With magnetic voice performances from Catherine Keener, Oscar Isaac, David Schwimmer, David Cross, Amy Sedaris, Michael Cera, Mercedes Ruehl, Alia Shawkat, Chris Gethard, and Spike Jonze, this show is so engrossing you’ll have to binge it… It’s no wonder Amazon Prime picked it up as a web series starring Julia Roberts.

(We haven’t listened to Motherhacker—another well-received narrative fiction podcast from Gimlet—but with a cast that includes Carrie Coon, Pedro Pascal, Alan Cumming, and Lucas Hedges, it’s more than promising!)

The Truth (Radiotopia) 

Don’t have time to invest in a serialized podcast? Check out The Truth, which takes an anthological approach to radio theatre. Each standalone episode tells a unique story, and the show spans all genres. While the writing can be hit-or-miss (but when it’s good, it’s really good), The Truth’s innovative sound design never misses the mark—whether the episode takes place in a shopping mall, an underground labyrinth, or even outer space.
 
Some of our favorite episodes of The Truth include “Brain Chemistry,” “Game Night,” “The Co-Op,” “The Hilly Earth Society,” “The Jesse Eisenberg Effect,” “Wonderworld, U.S.A.,” “The Unremarkables,” “Meet Cute,” and “The Cavern.”

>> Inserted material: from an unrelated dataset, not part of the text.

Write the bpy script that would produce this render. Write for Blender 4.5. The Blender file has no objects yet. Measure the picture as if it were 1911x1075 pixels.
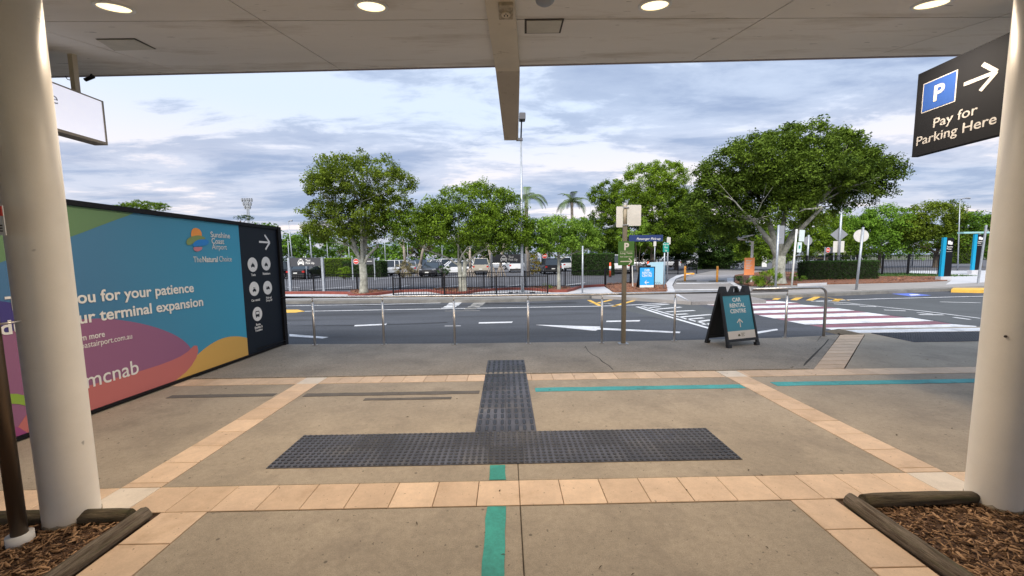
import bpy, bmesh, math, random
import numpy as np
from mathutils import Matrix, Vector
random.seed(7)
RNG = np.random.default_rng(11)
PI = math.pi
sc = bpy.context.scene
COL = sc.collection

# ------------------------------------------------------------------ camera
F, CX, CY, EYE = 735.0, 955.5, 553.0, 1.65          # measured on the photograph (1911 px wide)
PITCH, ROLL, YAW = math.radians(5.44), -0.0125, math.atan(9.5 / F)
CM = Matrix.Rotation(-YAW, 4, 'Z') @ Matrix.Rotation(PI / 2 - PITCH, 4, 'X') @ Matrix.Rotation(ROLL, 4, 'Z')
cd = bpy.data.cameras.new('camera')
cam = bpy.data.objects.new('camera', cd); COL.objects.link(cam)
cd.sensor_width = 36.0; cd.lens = F / 1911 * 36.0
cd.shift_y = (CY - 537.5) / 1911
cd.clip_start = 0.05; cd.clip_end = 3000
cam.matrix_world = Matrix.Translation((0, 0, EYE)) @ CM
sc.camera = cam

# ------------------------------------------------------------------ world
SUN_EL, SUN_AZ = math.radians(46), math.radians(200)
SUN_STRENGTH = 2.2
w = bpy.data.worlds.new('World'); sc.world = w; w.use_nodes = True
nt = w.node_tree; nt.nodes.clear()
def wn(t, **k):
    n = nt.nodes.new(t)
    for a, b in k.items(): setattr(n, a, b)
    return n
L = nt.links.new
out = wn('ShaderNodeOutputWorld')
sky = wn('ShaderNodeTexSky', sky_type='NISHITA', sun_disc=False)
sky.sun_elevation = SUN_EL; sky.sun_rotation = SUN_AZ
sky.altitude = 10; sky.air_density = 1.0; sky.dust_density = 2.0; sky.ozone_density = 1.5
bg = wn('ShaderNodeBackground'); bg.inputs[1].default_value = 0.085
L(sky.outputs[0], bg.inputs[0])
tc = wn('ShaderNodeTexCoord'); sep = wn('ShaderNodeSeparateXYZ'); L(tc.outputs['Generated'], sep.inputs[0])
def mth(op, a, b=None, c=None):
    n = wn('ShaderNodeMath', operation=op)
    for i, v in enumerate((a, b, c)):
        if v is None: continue
        if isinstance(v, (int, float)): n.inputs[i].default_value = v
        else: L(v, n.inputs[i])
    return n.outputs[0]
zc = mth('MAXIMUM', sep.outputs[2], 0.0)
den = mth('ADD', zc, 0.10)
cu = mth('DIVIDE', sep.outputs[0], den); cv = mth('DIVIDE', sep.outputs[1], den)
comb = wn('ShaderNodeCombineXYZ'); L(cu, comb.inputs[0]); L(cv, comb.inputs[1])
def cloud(scale, detail, rough, dist, off, mul=(1, 1, 1)):
    mp = wn('ShaderNodeMapping'); mp.inputs[1].default_value = off; mp.inputs[3].default_value = mul
    L(comb.outputs[0], mp.inputs[0])
    n = wn('ShaderNodeTexNoise'); n.inputs['Scale'].default_value = scale; n.inputs['Detail'].default_value = detail
    n.inputs['Roughness'].default_value = rough; n.inputs['Distortion'].default_value = dist
    L(mp.outputs[0], n.inputs[0]); return n.outputs[0]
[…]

Steal the Stars (Tor Labs)

Sci-fi thriller/romance Steal the Stars tells the story of two government agents at a secret compound, tasked with guarding and facilitating the study of an extraterrestrial being. But as their relationship evolves and their interest in the alien grows, they begin to question everything.

Steal the Stars is able to blend so many genres—noir, science fiction, drama, thriller, romance, heist, mystery—effectively through its use of sound. One of the show’s most memorable recurring soundscapes is that of the UFO, which the compound’s scientists can only enter to study the alien for a limited period each time. The sound designers sculpt a transcendent atmosphere when the characters are in the spaceship with the extraterrestrial, and then create a sense of urgency as the timer ticks down. And while there are also plenty of subtler, more dramatic moments in the romantic plotline, action scenes abound as well. Listening to Steal the Stars can make you feel like you’re in Roswell, haunted by the mysteries of life—here and beyond.

Welcome to Night Vale (Night Vale Presents) 

One of the most famously successful examples of fictional radio storytelling in recent years, Welcome to Night Vale has earned its cult following and literary spin-offs. A haunting portrait of the titular eerie Southwestern town slowly unfolds through a series of radio announcements and ads, all taking place on a show hosted by protagonist Cecil Gershwin Palmer.
 
The show uses its clever sound design to craft Night Vale’s bizarre commercials and desert soundscape filled with dark “Hooded Figures” and other mysterious entities, as well as to chronicle the journey of its fictional host. Often just as funny as it is unsettling, Welcome to Night Vale is an enigmatic work of gradual character-building and world-building.

Sandra (Gimlet Media) 

What would happen if Siri wasn’t powered by artificial intelligence but by regular people, sitting in cubicles, feeding your device what it should say?
 
Another star-studded Gimlet drama, Sandra follows a young woman named Helen (Alia Shawkat) who lands a job at a prestigious A.I. company. Under her overbearing boss (Ethan Hawke), Helen works behind the curtain of virtual assistant Sandra (Kristen Wiig), who talks to its users through an Alexa-esque machine. The show’s sound design whips us between Helen’s world, the worlds of people she’s talking to, and the technology that connects them.

Haunted Places (Parcast)

We’re wrapping up our podcast picks with Parcast’s Haunted Places. Follow narrator Greg Polcyn as he gives you an audio tour of some the most haunted places in the world. Through the use of ambience, music, narration, and sound effects, Haunted Places lures you in with the paranormal, but keeps you coming back for this unique take on the tradition of sharing ghost stories. The sound design for Haunted Places immerses the listener into some truly frightening stories. If you scare easily, be careful listening at night!